Pada tingkat global, organisasi buruh internasional seperti ILO telah menetapkan standar manfaat jaminan pensiun minimum sebesar 40 persen dari upah. Namun, KSPI memperjuangkan agar manfaat ini bisa mencapai 75 persen, sesuai dengan kebutuhan hidup layak pekerja Indonesia. Dalam konteks ini, seminar juga menjadi panggung bagi KSPI untuk menekankan bahwa pemerintah perlu memperhatikan aspirasi pekerja dalam kebijakan jaminan sosial agar dapat memenuhi prinsip keadilan sosial.
Decent Work Day menjadi momentum penting bagi pekerja di seluruh dunia untuk memperjuangkan hak-hak yang layak. Di Indonesia, KSPI memanfaatkan hari ini untuk menyerukan persatuan pekerja dalam menghadapi kebijakan yang semakin membebani, seperti UU Cipta Kerja. Dalam seminar ini, peserta diajak untuk terus memperjuangkan hak-hak yang seharusnya mereka miliki dan melawan kebijakan yang berpotensi memperburuk kondisi kehidupan mereka.
KSPI berharap bahwa melalui peringatan Decent Work Day, pekerja dapat menyadari pentingnya solidaritas dan bersatu dalam menyuarakan tuntutan. Terutama, di tengah situasi ketenagakerjaan yang semakin sulit, hari ini diharapkan menjadi pengingat akan perlunya kekompakan dan perjuangan bersama untuk mewujudkan kondisi kerja yang lebih adil dan manusiawi.
Seminar yang digelar KSPI ini menegaskan pentingnya perjuangan terus-menerus untuk keadilan sosial dan ekonomi bagi pekerja. UU Cipta Kerja telah membuka jalan bagi kebijakan yang mengancam kesejahteraan pekerja di Indonesia, mulai dari lemahnya perlindungan sosial hingga kebijakan pengupahan yang tak lagi memadai. Namun, KSPI yakin bahwa melalui persatuan dan solidaritas pekerja, perubahan bisa tercapai.

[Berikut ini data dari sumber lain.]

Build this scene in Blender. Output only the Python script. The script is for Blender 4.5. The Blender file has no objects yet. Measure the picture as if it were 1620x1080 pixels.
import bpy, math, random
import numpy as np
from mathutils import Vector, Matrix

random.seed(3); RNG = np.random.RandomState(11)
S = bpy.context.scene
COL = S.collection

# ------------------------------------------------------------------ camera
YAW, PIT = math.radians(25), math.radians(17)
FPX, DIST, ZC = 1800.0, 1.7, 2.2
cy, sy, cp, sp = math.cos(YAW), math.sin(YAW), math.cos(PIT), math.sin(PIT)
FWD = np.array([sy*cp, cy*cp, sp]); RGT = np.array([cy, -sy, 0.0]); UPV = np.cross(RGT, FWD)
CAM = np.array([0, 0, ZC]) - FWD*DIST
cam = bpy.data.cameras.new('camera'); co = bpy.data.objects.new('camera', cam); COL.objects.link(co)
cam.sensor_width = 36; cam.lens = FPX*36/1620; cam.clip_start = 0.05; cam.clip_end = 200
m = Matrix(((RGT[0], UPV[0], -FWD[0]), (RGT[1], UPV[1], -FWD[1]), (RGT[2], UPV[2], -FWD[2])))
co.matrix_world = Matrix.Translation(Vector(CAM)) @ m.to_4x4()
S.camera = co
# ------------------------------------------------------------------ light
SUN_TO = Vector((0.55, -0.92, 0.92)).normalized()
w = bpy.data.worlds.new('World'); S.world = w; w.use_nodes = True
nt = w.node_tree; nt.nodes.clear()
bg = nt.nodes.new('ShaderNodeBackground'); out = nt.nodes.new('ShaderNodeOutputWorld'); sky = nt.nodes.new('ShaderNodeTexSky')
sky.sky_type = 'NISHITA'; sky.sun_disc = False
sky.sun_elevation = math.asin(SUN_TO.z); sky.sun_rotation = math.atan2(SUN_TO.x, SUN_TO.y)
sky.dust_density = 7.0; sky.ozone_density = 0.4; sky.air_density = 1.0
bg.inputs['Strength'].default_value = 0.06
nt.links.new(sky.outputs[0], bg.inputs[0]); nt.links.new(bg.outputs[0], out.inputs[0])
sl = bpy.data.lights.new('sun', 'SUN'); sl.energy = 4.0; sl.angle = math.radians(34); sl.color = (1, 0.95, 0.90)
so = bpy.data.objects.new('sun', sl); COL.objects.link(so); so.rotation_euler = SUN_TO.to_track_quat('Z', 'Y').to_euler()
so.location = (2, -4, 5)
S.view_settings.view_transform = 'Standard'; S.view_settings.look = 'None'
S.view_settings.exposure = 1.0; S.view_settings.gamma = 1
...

Dalam konteks ini, KSPI mendesak pemerintah untuk segera meninjau ulang kebijakan yang merugikan pekerja dan memastikan bahwa hak-hak pekerja terjaga dalam jangka panjang. Perjuangan untuk upah yang layak, jaminan sosial yang kuat, dan kondisi kerja yang manusiawi menjadi fokus utama yang harus diperjuangkan bersama demi kesejahteraan seluruh pekerja Indonesia.